[Start of SUPPLIED INFORMATION]

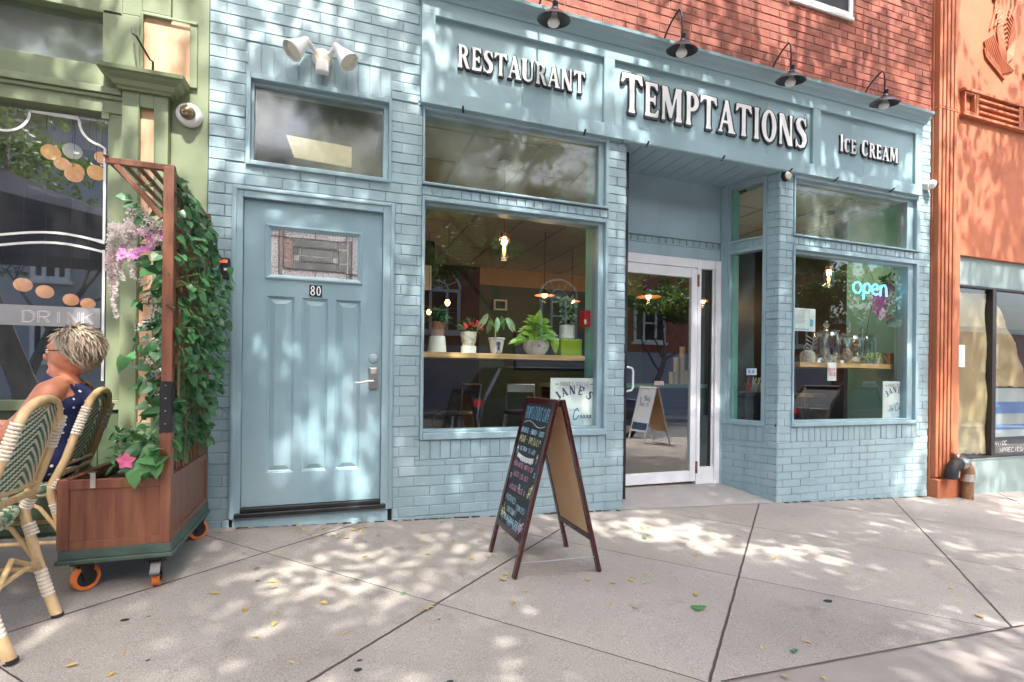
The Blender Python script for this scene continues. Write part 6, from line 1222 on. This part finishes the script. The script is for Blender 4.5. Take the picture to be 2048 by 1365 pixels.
c = P0+tR*.28+nR*-.034; mb = MB()
for u0, u1, z0_, z1_, y_ in ((.215, .315, 1.075, 1.14, -.0335),): rbox(mb, u0, u1, y_, y_+.001, z0_, z1_)
s_ = tag(mb.build('window_sticker', 'paper'), 'small white payment sticker with blue marks on the splayed side window', 'sticker'); mb = MB(); rbox(mb, .235, .262, -.0324, -.0318, 1.09, 1.125); rbox(mb, .275, .30, -.0324, -.0318, 1.09, 1.13); mb.build('blue_mark', 'sky_ink', s_)

# ------------------------------------------------------------------ right window: counter, jars, plants
z_ = 1.215; t = thing('window_counter', (5.2, 4.15, -.03), 'thick pale wooden counter across the right cafe window on black legs', 'counter'); xa = at(1600, 727, 4.0).x; xb = at(1793, 727, 4.0).x
mb = MB(); mb.box(xa, 4.0, z_-.05, xb, 4.45, z_); mb.build('countertop', 'shelf_wood', t, bevel=.003)
for xx in (xa+.06, (xa+xb)/2+.1): mb = MB(); mb.box(xx, 4.15, -.03, xx+.06, 4.21, z_-.051); mb.build('leg', 'black_metal', t)
zb_ = at(1650, 788, 4.9).z; t = thing('bench', (5.4, 4.9, -.03), 'pale wooden bench board behind the right window counter', 'bench'); mb = MB(); mb.box(4.9, 4.9, zb_-.04, 6.0, 5.2, zb_); mb.build('seat', 'shelf_wood', t)
for xx in (5.05, 5.8): mb = MB(); mb.box(xx, 4.95, -.03, xx+.05, 5.0, zb_-.041); mb.build('leg', 'black_metal', t)
GJ = 'clear glass jars on the right window counter'
def jar(u0, u1, v0, label, Y=4.15):
    c = at((u0+u1)/2, 722, Y); r = (at(u1, 722, Y).x-at(u0, 722, Y).x)/2*.86; h = at((u0+u1)/2, v0, Y).z-z_; t = thing('glass_jar', (c.x, Y, z_), label, 'glass jar', GJ); b = h*.74
    mb = MB(); mb.lathe((c.x, Y, z_+.001), [(0, 0), (r*.9, 0), (r, .02), (r, b*.86), (r*.88, b), (r*.94, b+.008)], 32); mb.build('jar_body', 'jar_glass', t)
    mb = MB(); mb.lathe((c.x, Y, z_+b+.009), [(r*.98, 0), (r*.98, .008), (r*.6, .03), (r*.12, .042), (r*.10, .05), (r*.22, .062), (r*.25, .08), (r*.12, .098), (r*.14, .105), (r*.08, .122), (0, .124)], 28); mb.build('lid', 'jar_glass', t); return t, c.x, r
t, x, r = jar(1631, 1672, 645, 'tall empty clear glass jar with ball lid, left on the right window counter'); t, x2, r2 = jar(1678, 1716, 655, 'glass jar of waffle cones, middle of the three jars', 4.13); t, x3, r3 = jar(1708, 1740, 655, 'glass jar of biscuits, right of the three jars', 4.30)
m = mat('waffle', (.62, .36, .19), .8, var=.25, vs=30, bump=.6, bs=90)
for i in range(6):
    a = i*1.05; mb = MB(); c = Vector((x2+.05*math.cos(a), 4.13+.04*math.sin(a), z_+.03+.022*i)); d = Vector((math.cos(a*2.1), math.sin(a*2.1)*.5, .35+.1*i)).normalized()
    mb.lathe(c-d*.04, [(.004, 0), (.030, .11), (.026, .11), (.0, .01)], 14, ax=d); tag(mb.build('waffle_cone', 'waffle'), 'waffle cone lying among others inside the middle glass jar', 'waffle cone', 'waffle cones in the jar')
for i in range(5): mb = MB(); a = i*1.3; mb.ball((x3+.045*math.cos(a), 4.30+.04*math.sin(a), z_+.03+.014*i), .032, 12, sc=(1.2, 1, .5)); tag(mb.build('biscuit', 'cream'), 'pale biscuit inside the right glass jar', 'biscuit', 'biscuits in the jar')
def tuft(x, Y, z, n, L, w, m_, parent, up=1.0):
    mb = MB()
    for k in range(n):
        a = RND.uniform(0, 6.28); L_ = L*RND.uniform(.7, 1.2); d = Vector((math.cos(a), math.sin(a)*.6, 0)); p0 = Vector((x, Y, z)); pts = [p0+d*(L_*s)+Vector((0, 0, up*L_*(1.1*s-1.45*s*s))) for s in (0, .3, .6, .85, 1)]; sd_ = d.cross(Vector((0, 0, 1)))
        V = []
        for i, q_ in enumerate(pts): ww_ = w*(.6, 1, .9, .6, .08)[i]; V += [q_-sd_*ww_/2, q_+sd_*ww_/2]
        mb.add(V, [(2*i, 2*i+1, 2*i+3, 2*i+2) for i in range(4)])
    return mb.build('foliage', m_, parent)
x = at(1754, 724, 4.12).x; t = thing('spider_plant', (x, 4.12, z_), 'striped spider plant in a small silver cup on the right window counter', 'potted plant'); mb = MB(); mb.lathe((x, 4.12, z_), [(0, 0), (.042, 0), (.042, .075), (.038, .075), (0, .07)], 20)
for k in range(4): mb.lathe((x, 4.12, z_+.012+k*.016), [(.042, 0), (.0445, .004), (.042, .008)], 20)
mb.build('pot', 'steel', t); tuft(x, 4.12, z_+.08, 34, .19, .016, 'leaf_spider', t, 1.2)
x = at(1778, 724, 4.12).x; mb = MB(); mb.lathe((x, 4.12, z_), [(0, 0), (.045, 0), (.047, .13), (.043, .13), (.043, .02), (0, .02)], 24); tag(mb.build('copper_tumbler', 'copper'), 'tall copper tumbler beside the spider plant', 'tumbler')
x = at(1615, 722, 4.1).x; t = thing('wire_lantern', (x, 4.1, z_), 'small frosted glass lantern with wire handle at the left end of the right counter', 'lantern'); mb = MB(); mb.lathe((x, 4.1, z_), [(0, 0), (.07, 0), (.072, .085), (.06, .11), (.035, .13), (0, .13)], 24); mb.build('glass_shade', 'stoneware', t); mb = MB(); mb.tube([(x-.06, 4.1, z_+.10), (x-.04, 4.1, z_+.18), (x, 4.1, z_+.20), (x+.04, 4.1, z_+.18), (x+.06, 4.1, z_+.10)], .003, 6); mb.build('wire_handle', 'steel', t)
x = at(1622, 700, 4.25).x; t = thing('dried_twig', (x, 4.25, z_), 'bare white twig standing behind the wire lantern', 'twig'); mb = MB(); mb.tube([(x, 4.25, z_+.0), (x+.01, 4.25, z_+.16), (x+.04, 4.25, z_+.30)], .005, 6)
for k in range(7): mb.tube([(x+.01+.003*k, 4.25, z_+.14+.02*k), (x+(.09 if k % 2 else -.07), 4.25, z_+.17+.022*k)], .003, 5)
mb.build('twig_branch', 'petal_white', t)
a, b = at(1591, 616, 3.89), at(1630, 664, 3.89); mb = MB(); mb.box(4.238, 3.888, b.z, b.x, 3.891, a.z); o = tag(mb.build('window_card', 'paper'), 'white printed card with a blue square taped inside the right window', 'card'); f = lambda p, q_: (p, 3.8865, q_); g = MB()
ww_ = b.x-4.238; hh_ = a.z-b.z
for k in range(7): ribbon(g, [(4.238+.18*ww_, a.z-.02-.02*k), (4.238+.6*ww_, a.z-.02-.02*k)], .003, f)
g.build('small_print', 'grey_ink', o); g = MB(); g.quad(f(b.x-.075, b.z+.05), f(b.x-.03, b.z+.05), f(b.x-.03, b.z+.12), f(b.x-.075, b.z+.12)); g.quad(f(4.245, b.z+.012), f(b.x-.09, b.z+.012), f(b.x-.09, b.z+.024), f(4.245, b.z+.024)); g.build('blue_square', 'sky_ink', o)
a, b = at(1654, 733, 4.0), at(1671, 762, 4.0); mb = MB(); mb.box(a.x, 3.992, b.z, b.x, 3.995, a.z+.04); o = tag(mb.build('paper_note', 'paper'), 'white note with red writing hanging from the right window counter', 'note'); f = lambda p, q_: (p, 3.9905, q_); g = MB(); w_ = b.x-a.x
write(g, 'BUY', a.x+.01, a.z-.052, .034, f, w=.007, width=w_-.02); write(g, 'THIS', a.x+.01, a.z-.098, .034, f, w=.007, width=w_-.02); g.build('red_writing', 'red_ink', o)
def blossoms(name, lab, pts, mcol, dens, r, Y, cat='flowers', leafn=None, lm='leaf_vine'):
    t = thing(name, tuple(at(*pts[0], Y)), lab, cat); mb = MB()
    for (u, v) in pts:
        for k in range(dens):
            c = at(u+RND.gauss(0, r), v+RND.gauss(0, r*1.1), Y+RND.uniform(-.03, .05)); a0 = RND.uniform(0, 6)
            for i in range(5): leaf(mb, c, (math.cos(i*1.26+a0), -.3, math.sin(i*1.26+a0)), (rv(.3)+Vector((0, -1, 0))), .024, .019, 0, .2)
    mb.build('blossom', mcol, t)
    if leafn:
        mb = MB()
        for (u, v) in leafn: c = at(u, v, Y+.03); mb.tube([c+Vector((0, .02, -.15)), c], .004, 5); [leaf(mb, c+rv(.04), runit(), (0, -1, .4), .08, .035, 0, .1) for _ in range(5)]
        mb.build('foliage', lm, t)
    return t
blossoms('hanging_orchid', 'pink and purple hanging orchid blossoms beside the neon sign in the right window', [(1785, 575), (1775, 582), (1752, 596), (1762, 602), (1750, 612), (1770, 610), (1768, 622), (1756, 628), (1775, 634), (1800, 598), (1806, 590), (1800, 612), (1797, 625), (1780, 598), (1760, 590), (1775, 572)], 'petal_pink', 12, 5.0, 4.10, leafn=[(1780, 555), (1790, 545), (1768, 560), (1798, 570), (1799, 640), (1775, 562)])
t = thing('trailing_amaranth', tuple(at(1798, 740, 4.03)), 'grey white trailing amaranth strands hanging beside the poster in the right window', 'flowers'); mb = MB()
for (u, v0, v1, w) in ((1793, 690, 762, 5), (1800, 682, 764, 5), (1809, 690, 745, 3.5), (1798, 674, 700, 10)):
    for v in range(v0, v1, 3):
        c = at(u+1.5*math.sin(v*.09), v, 4.03)
        for _ in range(12): q_ = c+runit()*(.014*w/5)*(1.2-.7*(v-v0)/(v1-v0)); leaf(mb, q_, runit(), runit(), .012, .011, 0, .1)
mb.build('blossom', 'petal_white', t)

# lanterns inside the green shop
G2 = 'paper lanterns in the green shop window'; m = mat('lantern_orange', (.85, .40, .20), .7, var=.06, emit=(1, .42, .2), es=.12); m = mat('lantern_pale', (.75, .76, .72), .7, var=.06, emit=(.8, .8, .75), es=.05); cnt = 0
LL = ['upper left orange', 'pale white', 'small orange', 'large orange', 'lower orange', 'right hand orange', 'orange, cut by the frame,', 'lower row first orange', 'lower row second orange', 'lower row third orange', 'lower row fourth orange']
for i, (u, v, r_, m_) in enumerate(((102, 305, 21, 'lantern_orange'), (145, 303, 21, 'lantern_pale'), (124, 328, 17, 'lantern_orange'), (150, 342, 20, 'lantern_orange'), (148, 350, 20, 'lantern_orange'), (193, 346, 20, 'lantern_orange'), (204, 316, 16, 'lantern_orange'), (46, 570, 20, 'lantern_orange'), (90, 584, 19, 'lantern_orange'), (142, 600, 17, 'lantern_orange'), (176, 608, 16, 'lantern_orange'))):
    Y = 4.6+.12*(i % 4); c = at(u, v, Y); r = r_*(at(u+1, v, Y)-at(u, v, Y)).length*.92; t = thing('paper_lantern', (c.x, Y, c.z-r), LL[i]+' paper lantern in the green shop window', 'lantern', G2)
    mb = MB(); mb.ball(c, r, 24, sc=(1, 1, .93))
    mb.build('paper_globe', m_, t); mb = MB(); mb.tube([(c.x, Y, c.z+r*.9), (c.x, Y, 3.3)], .002, 5); mb.build('cord', 'cord_black', t)

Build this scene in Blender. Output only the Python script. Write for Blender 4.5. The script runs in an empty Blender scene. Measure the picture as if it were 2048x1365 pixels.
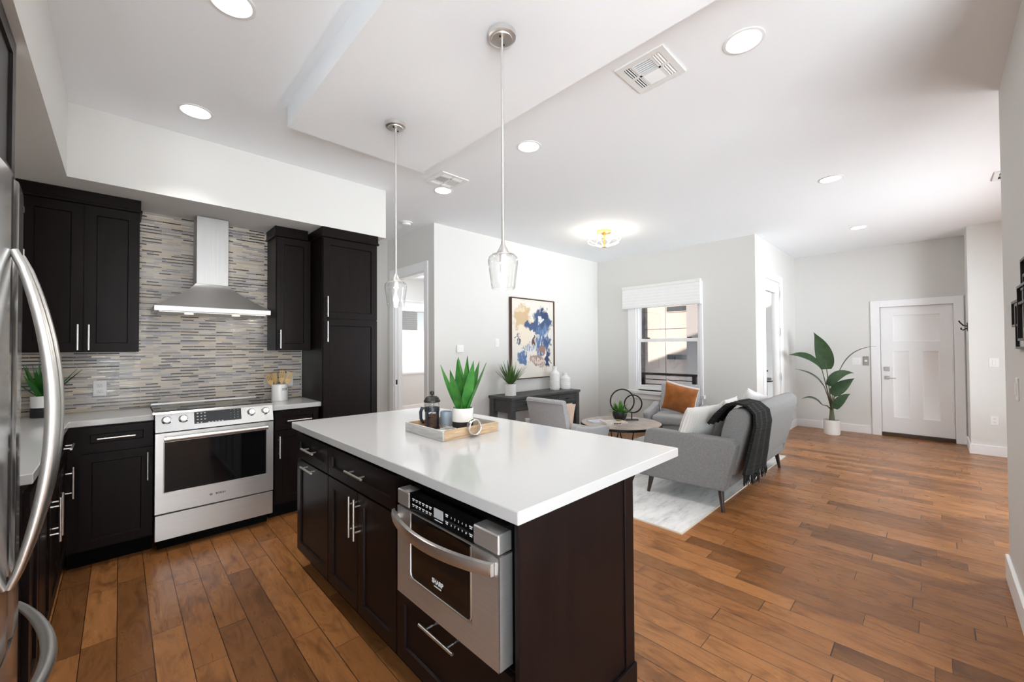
import bpy, bmesh, math, random
from mathutils import Matrix, Vector
random.seed(7)
C = bpy.context.scene.collection
SC = bpy.context.scene
PI = math.pi

# ------------------------------------------------------------------ camera
YAW, PITCH, ROLL, FPX, CAMH = 0.767284, 0.0154595, -0.00553682, 813.64, 1.47
s_, c_ = math.sin(YAW), math.cos(YAW)
FW = Vector((s_ * math.cos(PITCH), c_ * math.cos(PITCH), math.sin(PITCH)))
RT = Vector((c_, -s_, 0))
UP = RT.cross(FW)
R2 = RT * math.cos(ROLL) + UP * math.sin(ROLL)
U2 = UP * math.cos(ROLL) - RT * math.sin(ROLL)
cd = bpy.data.cameras.new('camera')
cam = bpy.data.objects.new('camera', cd)
C.objects.link(cam)
cam.matrix_world = Matrix(((R2.x, U2.x, -FW.x, 0), (R2.y, U2.y, -FW.y, 0), (R2.z, U2.z, -FW.z, CAMH), (0, 0, 0, 1)))
cd.sensor_width = 36
cd.sensor_fit = 'HORIZONTAL'
cd.lens = FPX * 36 / 2048
cd.clip_start = 0.02
SC.camera = cam

# ------------------------------------------------------------------ world, sun, exposure
SC.view_settings.view_transform = 'Standard'
SC.view_settings.look = 'None'
SC.view_settings.gamma = 1
SC.view_settings.use_curve_mapping = False
SC.view_settings.exposure = 0.27
SC.cycles.use_denoising = True
SC.cycles.max_bounces = 10
SC.cycles.diffuse_bounces = 6
SC.cycles.glossy_bounces = 5
SC.cycles.transparent_max_bounces = 16
SC.cycles.sample_clamp_indirect = 6
SC.cycles.caustics_reflective = False
SC.cycles.caustics_refractive = False
W = bpy.data.worlds.new('world')
SC.world = W
W.use_nodes = True
bg = W.node_tree.nodes['Background']
# overcast white sky above, stronger glow added below the horizon to light the ceiling
SKY, GLOW_BELOW = 4.5, 19.0
wn, wl = W.node_tree.nodes, W.node_tree.links
wtc = wn.new('ShaderNodeTexCoord')
wsp = wn.new('ShaderNodeSeparateXYZ')
wl.new(wtc.outputs['Generated'], wsp.inputs[0])
wr = wn.new('ShaderNodeMapRange')
wr.inputs['From Min'].default_value = -0.12
wr.inputs['From Max'].default_value = 0.12
wr.inputs['To Min'].default_value = GLOW_BELOW
wr.inputs['To Max'].default_value = SKY
wl.new(wsp.outputs['Z'], wr.inputs['Value'])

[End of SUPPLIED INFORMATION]

▶ TASK BRIEF
Among the entries above, locate the line with "Build this scene" and the line with "PI = math.pi". Give those two lines and all lines between them again, exactly, leaving out the pictures.

▶ THE REPLY
Build this scene in Blender. Output only the Python script. Write for Blender 4.5. The script runs in an empty Blender scene. Measure the picture as if it were 2048x1365 pixels.
import bpy, bmesh, math, random
from mathutils import Matrix, Vector
random.seed(7)
C = bpy.context.scene.collection
SC = bpy.context.scene
PI = math.pi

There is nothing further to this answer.